Word for word, restate the lines from the start of the data below through the line containing "scrib(s, 394, 552, 1438, 15, 41);".

## Begin DATA FOR THIS TASK

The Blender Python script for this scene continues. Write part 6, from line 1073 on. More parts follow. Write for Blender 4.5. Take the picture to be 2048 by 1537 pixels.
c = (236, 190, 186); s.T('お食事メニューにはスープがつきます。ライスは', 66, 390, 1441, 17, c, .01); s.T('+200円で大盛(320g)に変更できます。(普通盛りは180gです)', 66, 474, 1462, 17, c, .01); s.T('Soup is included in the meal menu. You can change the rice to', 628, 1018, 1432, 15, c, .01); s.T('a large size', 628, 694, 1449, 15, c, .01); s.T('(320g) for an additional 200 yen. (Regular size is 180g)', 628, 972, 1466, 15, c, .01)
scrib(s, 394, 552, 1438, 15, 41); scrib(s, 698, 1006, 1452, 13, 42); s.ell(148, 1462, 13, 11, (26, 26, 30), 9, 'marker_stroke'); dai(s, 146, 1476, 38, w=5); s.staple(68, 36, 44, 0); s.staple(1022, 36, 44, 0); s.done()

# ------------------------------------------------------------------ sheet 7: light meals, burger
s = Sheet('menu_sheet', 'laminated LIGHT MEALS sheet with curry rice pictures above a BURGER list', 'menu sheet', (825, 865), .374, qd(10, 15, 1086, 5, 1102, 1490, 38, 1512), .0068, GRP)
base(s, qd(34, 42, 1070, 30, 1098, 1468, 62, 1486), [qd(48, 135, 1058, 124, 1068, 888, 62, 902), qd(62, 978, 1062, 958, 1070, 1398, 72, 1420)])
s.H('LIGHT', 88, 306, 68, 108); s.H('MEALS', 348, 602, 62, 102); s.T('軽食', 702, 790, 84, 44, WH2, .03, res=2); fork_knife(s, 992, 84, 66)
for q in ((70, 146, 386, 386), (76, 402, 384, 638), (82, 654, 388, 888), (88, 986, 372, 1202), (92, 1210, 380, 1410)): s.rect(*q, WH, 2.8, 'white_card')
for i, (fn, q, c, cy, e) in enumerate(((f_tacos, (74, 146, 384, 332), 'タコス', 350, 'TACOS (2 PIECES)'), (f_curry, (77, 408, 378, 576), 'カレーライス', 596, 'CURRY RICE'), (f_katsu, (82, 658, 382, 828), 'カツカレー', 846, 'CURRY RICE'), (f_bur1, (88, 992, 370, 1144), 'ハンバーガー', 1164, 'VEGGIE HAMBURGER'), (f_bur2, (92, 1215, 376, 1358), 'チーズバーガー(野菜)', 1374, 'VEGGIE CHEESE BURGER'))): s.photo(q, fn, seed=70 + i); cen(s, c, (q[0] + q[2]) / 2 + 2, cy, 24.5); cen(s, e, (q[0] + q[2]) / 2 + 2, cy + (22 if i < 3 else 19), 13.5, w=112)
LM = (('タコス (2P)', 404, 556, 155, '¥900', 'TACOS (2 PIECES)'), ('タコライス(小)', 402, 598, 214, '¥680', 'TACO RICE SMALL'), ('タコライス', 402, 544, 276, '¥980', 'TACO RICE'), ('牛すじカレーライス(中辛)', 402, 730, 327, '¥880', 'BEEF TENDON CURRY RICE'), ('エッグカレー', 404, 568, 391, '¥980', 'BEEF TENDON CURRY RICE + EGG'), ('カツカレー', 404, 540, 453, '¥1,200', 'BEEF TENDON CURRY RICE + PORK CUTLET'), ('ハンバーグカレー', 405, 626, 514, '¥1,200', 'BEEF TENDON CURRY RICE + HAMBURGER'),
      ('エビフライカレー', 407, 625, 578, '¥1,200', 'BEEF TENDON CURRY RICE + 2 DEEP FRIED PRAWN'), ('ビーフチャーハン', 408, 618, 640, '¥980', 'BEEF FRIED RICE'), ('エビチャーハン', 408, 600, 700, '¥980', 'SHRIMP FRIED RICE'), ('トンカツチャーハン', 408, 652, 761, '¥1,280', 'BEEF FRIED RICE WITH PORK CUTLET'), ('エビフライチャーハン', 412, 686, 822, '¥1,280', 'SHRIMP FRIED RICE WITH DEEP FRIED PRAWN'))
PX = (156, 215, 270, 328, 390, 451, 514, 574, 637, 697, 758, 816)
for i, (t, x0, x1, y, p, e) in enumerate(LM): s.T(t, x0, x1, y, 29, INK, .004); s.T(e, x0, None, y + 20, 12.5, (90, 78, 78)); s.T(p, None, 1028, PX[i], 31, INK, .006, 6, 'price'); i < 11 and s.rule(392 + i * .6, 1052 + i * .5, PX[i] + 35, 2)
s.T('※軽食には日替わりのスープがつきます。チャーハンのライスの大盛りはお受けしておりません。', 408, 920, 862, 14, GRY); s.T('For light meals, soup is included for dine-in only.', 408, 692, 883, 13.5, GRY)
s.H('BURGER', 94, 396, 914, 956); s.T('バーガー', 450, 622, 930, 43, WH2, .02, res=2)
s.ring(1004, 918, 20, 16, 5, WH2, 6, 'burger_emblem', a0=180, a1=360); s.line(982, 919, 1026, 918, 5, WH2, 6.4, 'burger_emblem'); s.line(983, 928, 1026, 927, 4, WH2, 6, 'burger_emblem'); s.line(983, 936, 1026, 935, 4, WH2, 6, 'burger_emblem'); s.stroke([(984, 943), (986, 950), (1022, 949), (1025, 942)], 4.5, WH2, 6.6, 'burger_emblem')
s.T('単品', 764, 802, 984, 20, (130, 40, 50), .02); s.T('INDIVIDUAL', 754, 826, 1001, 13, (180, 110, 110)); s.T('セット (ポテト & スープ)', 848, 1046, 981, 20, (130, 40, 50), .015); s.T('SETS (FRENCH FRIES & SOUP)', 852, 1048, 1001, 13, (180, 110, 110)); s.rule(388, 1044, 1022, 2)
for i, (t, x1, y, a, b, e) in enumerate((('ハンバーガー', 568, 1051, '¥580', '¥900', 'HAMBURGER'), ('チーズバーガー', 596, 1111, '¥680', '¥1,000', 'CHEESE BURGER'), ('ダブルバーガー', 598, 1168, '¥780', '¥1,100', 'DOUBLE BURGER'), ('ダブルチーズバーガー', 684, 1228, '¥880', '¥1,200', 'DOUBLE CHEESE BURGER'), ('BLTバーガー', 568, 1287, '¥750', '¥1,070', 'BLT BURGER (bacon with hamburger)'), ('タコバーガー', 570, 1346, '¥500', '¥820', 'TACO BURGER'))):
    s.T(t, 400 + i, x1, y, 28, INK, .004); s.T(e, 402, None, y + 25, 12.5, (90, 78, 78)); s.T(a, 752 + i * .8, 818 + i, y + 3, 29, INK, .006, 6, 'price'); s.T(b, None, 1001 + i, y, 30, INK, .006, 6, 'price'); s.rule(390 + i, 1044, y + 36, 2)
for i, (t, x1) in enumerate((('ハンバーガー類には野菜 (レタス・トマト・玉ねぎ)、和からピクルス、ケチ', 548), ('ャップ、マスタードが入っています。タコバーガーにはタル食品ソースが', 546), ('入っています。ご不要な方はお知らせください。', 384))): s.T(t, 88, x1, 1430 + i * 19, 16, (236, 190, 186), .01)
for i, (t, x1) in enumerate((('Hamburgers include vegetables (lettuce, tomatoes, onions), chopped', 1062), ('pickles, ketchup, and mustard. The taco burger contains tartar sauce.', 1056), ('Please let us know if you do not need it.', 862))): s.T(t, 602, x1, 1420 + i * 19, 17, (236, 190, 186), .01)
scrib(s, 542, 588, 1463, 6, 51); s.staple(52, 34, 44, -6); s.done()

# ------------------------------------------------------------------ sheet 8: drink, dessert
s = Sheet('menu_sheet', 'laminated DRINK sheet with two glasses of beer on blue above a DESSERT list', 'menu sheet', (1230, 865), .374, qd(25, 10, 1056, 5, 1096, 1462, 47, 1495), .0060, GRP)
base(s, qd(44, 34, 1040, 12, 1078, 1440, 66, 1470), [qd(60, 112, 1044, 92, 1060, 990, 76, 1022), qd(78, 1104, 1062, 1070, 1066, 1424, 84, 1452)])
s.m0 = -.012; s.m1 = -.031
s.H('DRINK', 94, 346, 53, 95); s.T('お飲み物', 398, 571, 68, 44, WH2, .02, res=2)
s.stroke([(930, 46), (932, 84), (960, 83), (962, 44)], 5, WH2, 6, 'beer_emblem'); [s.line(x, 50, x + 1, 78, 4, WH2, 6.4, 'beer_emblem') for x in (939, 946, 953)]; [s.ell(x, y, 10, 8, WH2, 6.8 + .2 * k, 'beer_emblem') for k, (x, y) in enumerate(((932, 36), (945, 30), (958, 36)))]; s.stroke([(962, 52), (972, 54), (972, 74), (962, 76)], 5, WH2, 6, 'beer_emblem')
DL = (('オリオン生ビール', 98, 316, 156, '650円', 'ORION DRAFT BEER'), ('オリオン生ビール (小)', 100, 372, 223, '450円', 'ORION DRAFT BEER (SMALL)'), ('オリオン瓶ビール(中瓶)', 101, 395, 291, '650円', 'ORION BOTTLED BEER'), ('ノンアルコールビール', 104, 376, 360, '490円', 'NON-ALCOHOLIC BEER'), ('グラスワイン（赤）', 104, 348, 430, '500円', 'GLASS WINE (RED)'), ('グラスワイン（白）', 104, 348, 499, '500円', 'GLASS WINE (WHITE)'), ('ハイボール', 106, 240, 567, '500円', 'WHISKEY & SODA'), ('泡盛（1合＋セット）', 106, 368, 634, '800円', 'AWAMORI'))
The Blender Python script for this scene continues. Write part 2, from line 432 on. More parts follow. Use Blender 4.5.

## End DATA FOR THIS TASK

WRITTEN RESPONSE ->
The Blender Python script for this scene continues. Write part 6, from line 1073 on. More parts follow. Write for Blender 4.5. Take the picture to be 2048 by 1537 pixels.
c = (236, 190, 186); s.T('お食事メニューにはスープがつきます。ライスは', 66, 390, 1441, 17, c, .01); s.T('+200円で大盛(320g)に変更できます。(普通盛りは180gです)', 66, 474, 1462, 17, c, .01); s.T('Soup is included in the meal menu. You can change the rice to', 628, 1018, 1432, 15, c, .01); s.T('a large size', 628, 694, 1449, 15, c, .01); s.T('(320g) for an additional 200 yen. (Regular size is 180g)', 628, 972, 1466, 15, c, .01)
scrib(s, 394, 552, 1438, 15, 41); scrib(s, 698, 1006, 1452, 13, 42); s.ell(148, 1462, 13, 11, (26, 26, 30), 9, 'marker_stroke'); dai(s, 146, 1476, 38, w=5); s.staple(68, 36, 44, 0); s.staple(1022, 36, 44, 0); s.done()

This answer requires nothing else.